Select Page

Tennessee is one of many states in the nation that separate marital property using an equitable division model. While community property states split marital property equally in half between spouses, equitable division states consider several factors before deciding who gets what.

Whether you are currently going through a divorce or thinking of filing, it is critical to understand how property division works to ensure you receive all that you are entitled to in the final settlement.

Marital property

Everything that you accumulated during the time you were married is considered marital property, according to state statutes. Not only does this include assets in the bank account, but also the following less commonly thought of items:

  • Lottery ticket winnings
  • Income tax refunds
  • 401k plans, retirement plans and term life insurance policies
  • Expensive collections, such as art, antiques, coins and classic cars
  • Travel reward points
  • Gifts exchanged between spouses

Any money lent to a third-party should be divided between spouses once it is repaid.

Separate property

Some property may not be eligible for division.
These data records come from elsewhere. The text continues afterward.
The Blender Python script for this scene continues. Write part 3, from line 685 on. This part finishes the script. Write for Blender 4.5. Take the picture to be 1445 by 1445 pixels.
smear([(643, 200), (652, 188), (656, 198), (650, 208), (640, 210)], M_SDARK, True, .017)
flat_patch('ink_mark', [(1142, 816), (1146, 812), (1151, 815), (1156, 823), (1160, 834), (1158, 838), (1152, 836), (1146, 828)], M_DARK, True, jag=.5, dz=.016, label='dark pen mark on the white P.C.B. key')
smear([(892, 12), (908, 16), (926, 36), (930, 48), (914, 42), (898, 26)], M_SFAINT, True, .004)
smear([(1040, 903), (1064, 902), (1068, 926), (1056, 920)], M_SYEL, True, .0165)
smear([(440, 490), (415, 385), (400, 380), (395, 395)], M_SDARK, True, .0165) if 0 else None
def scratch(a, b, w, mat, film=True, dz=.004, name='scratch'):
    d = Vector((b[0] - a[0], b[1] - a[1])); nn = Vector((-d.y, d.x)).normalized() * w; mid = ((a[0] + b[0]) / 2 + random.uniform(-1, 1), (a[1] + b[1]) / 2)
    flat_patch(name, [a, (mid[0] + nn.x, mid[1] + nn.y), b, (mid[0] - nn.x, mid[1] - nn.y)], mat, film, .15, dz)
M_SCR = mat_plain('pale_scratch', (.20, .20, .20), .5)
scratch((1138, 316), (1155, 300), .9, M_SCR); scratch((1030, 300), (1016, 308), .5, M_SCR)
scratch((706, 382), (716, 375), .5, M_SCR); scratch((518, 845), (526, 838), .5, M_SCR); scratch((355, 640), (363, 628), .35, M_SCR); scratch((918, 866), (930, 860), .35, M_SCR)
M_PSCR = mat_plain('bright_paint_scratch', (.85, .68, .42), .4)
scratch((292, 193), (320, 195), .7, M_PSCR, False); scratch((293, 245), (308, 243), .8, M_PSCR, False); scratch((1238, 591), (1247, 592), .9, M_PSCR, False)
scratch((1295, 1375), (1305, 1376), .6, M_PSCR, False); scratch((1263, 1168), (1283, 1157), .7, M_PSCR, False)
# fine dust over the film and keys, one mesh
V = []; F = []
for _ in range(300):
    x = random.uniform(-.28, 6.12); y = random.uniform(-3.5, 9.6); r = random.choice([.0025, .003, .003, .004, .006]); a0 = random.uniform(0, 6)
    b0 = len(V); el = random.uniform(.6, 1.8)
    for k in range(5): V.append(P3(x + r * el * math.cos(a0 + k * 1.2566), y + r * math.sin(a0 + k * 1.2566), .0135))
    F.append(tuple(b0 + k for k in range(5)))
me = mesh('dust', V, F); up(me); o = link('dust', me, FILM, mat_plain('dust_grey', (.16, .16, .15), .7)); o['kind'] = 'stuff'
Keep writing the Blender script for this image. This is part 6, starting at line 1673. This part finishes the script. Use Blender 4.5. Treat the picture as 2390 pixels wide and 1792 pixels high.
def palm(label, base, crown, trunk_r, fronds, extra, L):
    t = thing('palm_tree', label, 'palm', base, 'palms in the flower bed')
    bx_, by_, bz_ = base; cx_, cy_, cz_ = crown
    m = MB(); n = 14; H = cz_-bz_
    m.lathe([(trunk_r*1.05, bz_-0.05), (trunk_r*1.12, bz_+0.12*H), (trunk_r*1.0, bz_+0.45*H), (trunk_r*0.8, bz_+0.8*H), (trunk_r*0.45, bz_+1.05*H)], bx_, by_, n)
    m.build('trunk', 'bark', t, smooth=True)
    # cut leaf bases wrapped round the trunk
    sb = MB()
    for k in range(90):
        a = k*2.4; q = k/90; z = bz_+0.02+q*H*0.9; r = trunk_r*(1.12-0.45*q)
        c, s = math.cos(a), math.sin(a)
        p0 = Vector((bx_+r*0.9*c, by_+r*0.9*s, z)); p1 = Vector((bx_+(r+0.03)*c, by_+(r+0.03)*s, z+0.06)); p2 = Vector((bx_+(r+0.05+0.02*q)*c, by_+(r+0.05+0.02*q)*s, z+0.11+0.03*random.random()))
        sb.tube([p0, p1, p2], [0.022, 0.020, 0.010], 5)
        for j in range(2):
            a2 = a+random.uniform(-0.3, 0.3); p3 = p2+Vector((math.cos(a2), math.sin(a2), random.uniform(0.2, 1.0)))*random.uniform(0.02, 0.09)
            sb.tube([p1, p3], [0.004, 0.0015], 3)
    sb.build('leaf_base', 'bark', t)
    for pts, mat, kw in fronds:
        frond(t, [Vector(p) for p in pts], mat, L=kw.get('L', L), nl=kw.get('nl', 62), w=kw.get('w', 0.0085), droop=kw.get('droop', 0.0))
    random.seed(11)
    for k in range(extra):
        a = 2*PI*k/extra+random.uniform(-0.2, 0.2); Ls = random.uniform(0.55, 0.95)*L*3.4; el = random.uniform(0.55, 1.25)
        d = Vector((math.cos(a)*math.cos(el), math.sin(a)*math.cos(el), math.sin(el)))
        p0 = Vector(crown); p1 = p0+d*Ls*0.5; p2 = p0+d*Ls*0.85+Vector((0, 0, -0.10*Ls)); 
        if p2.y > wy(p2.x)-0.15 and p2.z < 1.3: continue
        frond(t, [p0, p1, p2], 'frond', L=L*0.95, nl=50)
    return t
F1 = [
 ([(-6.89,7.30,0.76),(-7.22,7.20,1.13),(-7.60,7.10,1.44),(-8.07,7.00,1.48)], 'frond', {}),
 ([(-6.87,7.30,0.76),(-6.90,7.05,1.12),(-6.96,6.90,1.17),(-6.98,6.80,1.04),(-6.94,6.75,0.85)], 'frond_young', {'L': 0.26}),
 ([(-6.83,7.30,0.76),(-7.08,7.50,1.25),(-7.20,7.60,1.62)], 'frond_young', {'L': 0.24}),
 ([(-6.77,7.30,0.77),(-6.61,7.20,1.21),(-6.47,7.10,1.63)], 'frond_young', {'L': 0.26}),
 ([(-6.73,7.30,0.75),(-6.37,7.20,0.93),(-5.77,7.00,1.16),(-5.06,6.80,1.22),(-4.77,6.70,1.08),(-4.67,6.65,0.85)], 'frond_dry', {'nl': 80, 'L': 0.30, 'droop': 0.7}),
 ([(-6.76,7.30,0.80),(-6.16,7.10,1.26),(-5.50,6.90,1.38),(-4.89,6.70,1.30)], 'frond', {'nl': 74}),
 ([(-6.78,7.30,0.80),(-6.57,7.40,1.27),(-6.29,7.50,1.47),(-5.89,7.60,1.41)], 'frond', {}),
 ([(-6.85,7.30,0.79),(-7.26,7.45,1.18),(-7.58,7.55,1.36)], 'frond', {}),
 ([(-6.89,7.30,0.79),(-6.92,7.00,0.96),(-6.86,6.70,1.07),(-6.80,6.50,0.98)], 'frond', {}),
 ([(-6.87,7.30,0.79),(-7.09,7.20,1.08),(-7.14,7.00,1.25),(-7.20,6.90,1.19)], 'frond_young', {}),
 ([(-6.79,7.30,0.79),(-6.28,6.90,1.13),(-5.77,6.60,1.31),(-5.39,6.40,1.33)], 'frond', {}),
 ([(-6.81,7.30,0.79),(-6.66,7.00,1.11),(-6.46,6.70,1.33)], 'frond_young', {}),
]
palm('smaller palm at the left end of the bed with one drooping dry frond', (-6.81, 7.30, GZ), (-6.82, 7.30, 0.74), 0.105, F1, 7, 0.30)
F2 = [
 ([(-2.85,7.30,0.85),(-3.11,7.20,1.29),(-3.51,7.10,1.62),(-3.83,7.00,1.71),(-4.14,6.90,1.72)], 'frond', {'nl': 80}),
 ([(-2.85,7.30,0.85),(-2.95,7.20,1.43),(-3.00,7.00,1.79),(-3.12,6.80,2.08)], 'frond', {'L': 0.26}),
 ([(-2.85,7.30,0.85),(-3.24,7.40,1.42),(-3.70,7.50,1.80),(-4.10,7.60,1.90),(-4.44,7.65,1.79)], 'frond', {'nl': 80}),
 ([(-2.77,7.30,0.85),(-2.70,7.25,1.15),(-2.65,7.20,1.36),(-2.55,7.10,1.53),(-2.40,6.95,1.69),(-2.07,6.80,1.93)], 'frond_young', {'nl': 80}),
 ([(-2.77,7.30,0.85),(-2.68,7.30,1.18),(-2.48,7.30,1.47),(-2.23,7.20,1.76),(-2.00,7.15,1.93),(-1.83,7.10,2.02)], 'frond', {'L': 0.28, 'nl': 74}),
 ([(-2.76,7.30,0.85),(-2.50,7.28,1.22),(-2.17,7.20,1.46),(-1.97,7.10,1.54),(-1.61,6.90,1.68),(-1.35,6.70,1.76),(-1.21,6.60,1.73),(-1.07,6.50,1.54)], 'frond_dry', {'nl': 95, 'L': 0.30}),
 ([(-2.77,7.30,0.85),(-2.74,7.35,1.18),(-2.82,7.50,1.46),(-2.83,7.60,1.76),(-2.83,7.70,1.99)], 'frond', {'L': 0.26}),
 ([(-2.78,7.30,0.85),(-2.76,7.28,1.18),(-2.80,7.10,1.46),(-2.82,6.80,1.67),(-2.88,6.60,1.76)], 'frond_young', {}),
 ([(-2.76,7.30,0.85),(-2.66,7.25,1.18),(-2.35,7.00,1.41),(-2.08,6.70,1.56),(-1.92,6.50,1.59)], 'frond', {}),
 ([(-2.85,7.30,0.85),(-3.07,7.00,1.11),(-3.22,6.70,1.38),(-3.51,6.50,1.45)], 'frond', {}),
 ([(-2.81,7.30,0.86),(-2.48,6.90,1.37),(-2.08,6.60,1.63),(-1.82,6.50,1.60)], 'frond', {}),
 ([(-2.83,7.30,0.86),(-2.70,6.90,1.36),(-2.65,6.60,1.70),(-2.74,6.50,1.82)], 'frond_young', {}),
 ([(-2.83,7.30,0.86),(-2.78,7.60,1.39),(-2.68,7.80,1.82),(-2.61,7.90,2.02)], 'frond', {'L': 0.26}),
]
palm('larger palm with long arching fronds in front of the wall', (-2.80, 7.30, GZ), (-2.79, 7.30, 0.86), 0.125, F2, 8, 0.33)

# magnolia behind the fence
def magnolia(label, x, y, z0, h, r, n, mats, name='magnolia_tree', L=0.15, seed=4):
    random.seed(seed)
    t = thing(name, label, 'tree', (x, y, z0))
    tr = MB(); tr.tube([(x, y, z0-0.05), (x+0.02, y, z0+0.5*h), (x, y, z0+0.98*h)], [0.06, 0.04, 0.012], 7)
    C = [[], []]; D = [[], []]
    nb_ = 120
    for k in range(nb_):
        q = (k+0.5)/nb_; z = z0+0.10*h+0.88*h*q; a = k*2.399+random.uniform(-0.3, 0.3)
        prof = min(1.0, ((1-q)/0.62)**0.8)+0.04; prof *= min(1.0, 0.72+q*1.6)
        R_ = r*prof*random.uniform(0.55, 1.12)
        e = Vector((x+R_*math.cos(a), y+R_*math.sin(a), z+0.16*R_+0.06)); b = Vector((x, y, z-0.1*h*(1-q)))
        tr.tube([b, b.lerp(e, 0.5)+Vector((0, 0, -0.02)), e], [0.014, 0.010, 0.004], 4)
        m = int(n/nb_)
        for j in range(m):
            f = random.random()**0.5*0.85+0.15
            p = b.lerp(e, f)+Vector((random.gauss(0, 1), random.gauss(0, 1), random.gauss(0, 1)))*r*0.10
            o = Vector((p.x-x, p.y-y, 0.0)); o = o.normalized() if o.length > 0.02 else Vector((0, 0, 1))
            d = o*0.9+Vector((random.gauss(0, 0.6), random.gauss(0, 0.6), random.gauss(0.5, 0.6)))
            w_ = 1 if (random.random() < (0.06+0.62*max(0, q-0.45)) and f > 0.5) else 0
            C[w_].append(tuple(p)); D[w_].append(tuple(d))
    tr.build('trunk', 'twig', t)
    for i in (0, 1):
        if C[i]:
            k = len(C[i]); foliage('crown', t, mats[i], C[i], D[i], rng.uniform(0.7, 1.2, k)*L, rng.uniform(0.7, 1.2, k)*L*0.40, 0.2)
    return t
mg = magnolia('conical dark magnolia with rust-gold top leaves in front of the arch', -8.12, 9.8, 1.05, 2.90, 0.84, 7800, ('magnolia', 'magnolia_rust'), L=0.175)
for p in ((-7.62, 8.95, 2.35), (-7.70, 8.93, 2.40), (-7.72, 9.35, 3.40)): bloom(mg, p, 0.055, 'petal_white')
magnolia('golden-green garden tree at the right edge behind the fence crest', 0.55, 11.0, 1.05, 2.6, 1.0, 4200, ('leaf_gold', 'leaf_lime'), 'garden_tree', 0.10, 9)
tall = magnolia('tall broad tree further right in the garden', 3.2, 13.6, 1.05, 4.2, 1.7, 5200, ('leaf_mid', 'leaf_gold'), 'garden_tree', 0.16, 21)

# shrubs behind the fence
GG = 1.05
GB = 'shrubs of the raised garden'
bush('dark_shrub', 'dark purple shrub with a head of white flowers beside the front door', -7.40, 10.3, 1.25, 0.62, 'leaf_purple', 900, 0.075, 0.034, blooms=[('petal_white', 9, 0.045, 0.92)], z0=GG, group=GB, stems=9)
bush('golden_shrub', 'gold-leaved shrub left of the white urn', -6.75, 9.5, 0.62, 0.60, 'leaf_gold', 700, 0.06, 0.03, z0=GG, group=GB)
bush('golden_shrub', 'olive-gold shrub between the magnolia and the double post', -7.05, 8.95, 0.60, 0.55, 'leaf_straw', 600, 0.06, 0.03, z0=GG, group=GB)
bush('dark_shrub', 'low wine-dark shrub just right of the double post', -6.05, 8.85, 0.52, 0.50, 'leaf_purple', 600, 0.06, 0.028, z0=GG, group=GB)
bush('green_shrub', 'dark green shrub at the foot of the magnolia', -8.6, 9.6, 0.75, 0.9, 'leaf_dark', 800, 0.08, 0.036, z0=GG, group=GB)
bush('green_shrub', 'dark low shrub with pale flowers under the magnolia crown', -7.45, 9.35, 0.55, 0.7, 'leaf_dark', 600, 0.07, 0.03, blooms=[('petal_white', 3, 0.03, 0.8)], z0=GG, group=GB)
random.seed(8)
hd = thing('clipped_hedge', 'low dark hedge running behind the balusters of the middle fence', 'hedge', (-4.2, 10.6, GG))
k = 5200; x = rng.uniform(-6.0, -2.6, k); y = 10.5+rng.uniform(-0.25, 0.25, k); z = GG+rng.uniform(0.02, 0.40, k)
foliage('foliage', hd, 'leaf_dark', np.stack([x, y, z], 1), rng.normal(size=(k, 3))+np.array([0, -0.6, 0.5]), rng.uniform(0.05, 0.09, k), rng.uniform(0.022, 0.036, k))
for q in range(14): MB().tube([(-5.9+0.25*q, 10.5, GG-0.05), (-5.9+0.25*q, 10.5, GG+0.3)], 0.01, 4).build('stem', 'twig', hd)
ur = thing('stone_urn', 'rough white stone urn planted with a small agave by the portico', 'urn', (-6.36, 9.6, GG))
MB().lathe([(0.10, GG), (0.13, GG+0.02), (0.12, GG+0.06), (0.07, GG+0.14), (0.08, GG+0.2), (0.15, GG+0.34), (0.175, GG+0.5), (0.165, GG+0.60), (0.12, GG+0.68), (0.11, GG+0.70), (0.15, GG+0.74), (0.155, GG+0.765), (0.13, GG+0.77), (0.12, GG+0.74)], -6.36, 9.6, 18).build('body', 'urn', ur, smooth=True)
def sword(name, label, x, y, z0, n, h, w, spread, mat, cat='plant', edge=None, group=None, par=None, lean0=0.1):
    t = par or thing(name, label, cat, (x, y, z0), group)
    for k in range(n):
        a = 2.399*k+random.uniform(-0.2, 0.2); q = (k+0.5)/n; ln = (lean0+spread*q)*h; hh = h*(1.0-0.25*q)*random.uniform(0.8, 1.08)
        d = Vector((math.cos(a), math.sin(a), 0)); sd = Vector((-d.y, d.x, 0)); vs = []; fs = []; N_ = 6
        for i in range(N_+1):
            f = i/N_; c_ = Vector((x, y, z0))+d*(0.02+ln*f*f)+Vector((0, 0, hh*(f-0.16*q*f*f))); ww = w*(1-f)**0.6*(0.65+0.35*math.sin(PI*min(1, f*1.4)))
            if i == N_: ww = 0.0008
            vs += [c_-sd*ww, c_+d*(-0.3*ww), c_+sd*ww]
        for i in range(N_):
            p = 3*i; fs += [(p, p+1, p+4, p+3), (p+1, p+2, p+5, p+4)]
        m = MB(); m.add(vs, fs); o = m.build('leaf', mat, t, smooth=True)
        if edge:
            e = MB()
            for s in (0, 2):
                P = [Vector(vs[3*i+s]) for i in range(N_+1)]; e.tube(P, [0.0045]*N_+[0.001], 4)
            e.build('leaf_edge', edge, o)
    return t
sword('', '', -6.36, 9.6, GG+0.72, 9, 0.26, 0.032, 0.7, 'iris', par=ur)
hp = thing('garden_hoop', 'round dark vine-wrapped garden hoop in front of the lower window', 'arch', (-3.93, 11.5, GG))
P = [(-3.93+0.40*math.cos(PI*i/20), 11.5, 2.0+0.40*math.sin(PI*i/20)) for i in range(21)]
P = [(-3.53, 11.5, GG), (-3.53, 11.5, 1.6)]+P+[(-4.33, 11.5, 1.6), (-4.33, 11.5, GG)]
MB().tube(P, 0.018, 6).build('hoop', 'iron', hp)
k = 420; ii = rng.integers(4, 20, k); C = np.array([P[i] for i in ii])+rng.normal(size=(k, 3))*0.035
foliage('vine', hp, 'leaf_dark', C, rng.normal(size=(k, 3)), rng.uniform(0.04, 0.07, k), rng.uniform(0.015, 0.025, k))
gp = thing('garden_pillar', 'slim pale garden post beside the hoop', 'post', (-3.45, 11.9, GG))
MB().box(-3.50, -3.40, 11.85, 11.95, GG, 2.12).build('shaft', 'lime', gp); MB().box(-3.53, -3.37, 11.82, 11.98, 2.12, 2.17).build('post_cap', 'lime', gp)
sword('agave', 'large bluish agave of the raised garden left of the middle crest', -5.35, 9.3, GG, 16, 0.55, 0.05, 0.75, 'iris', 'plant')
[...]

Separate property can stay with the original owner, even through the divorce process. This includes property acquired before the marriage or after the marriage. For instance, if you owned a home prior to the marriage and the title of the property remains solely in your name, you do not have to split the property in the settlement.

Other items of separate property include personal injury compensation, inheritance money and gifts you received by a third-party before, during or after the marriage.

Any money or property that becomes intermingled with marital property, however, loses its separate property status and can be divided in the final decree.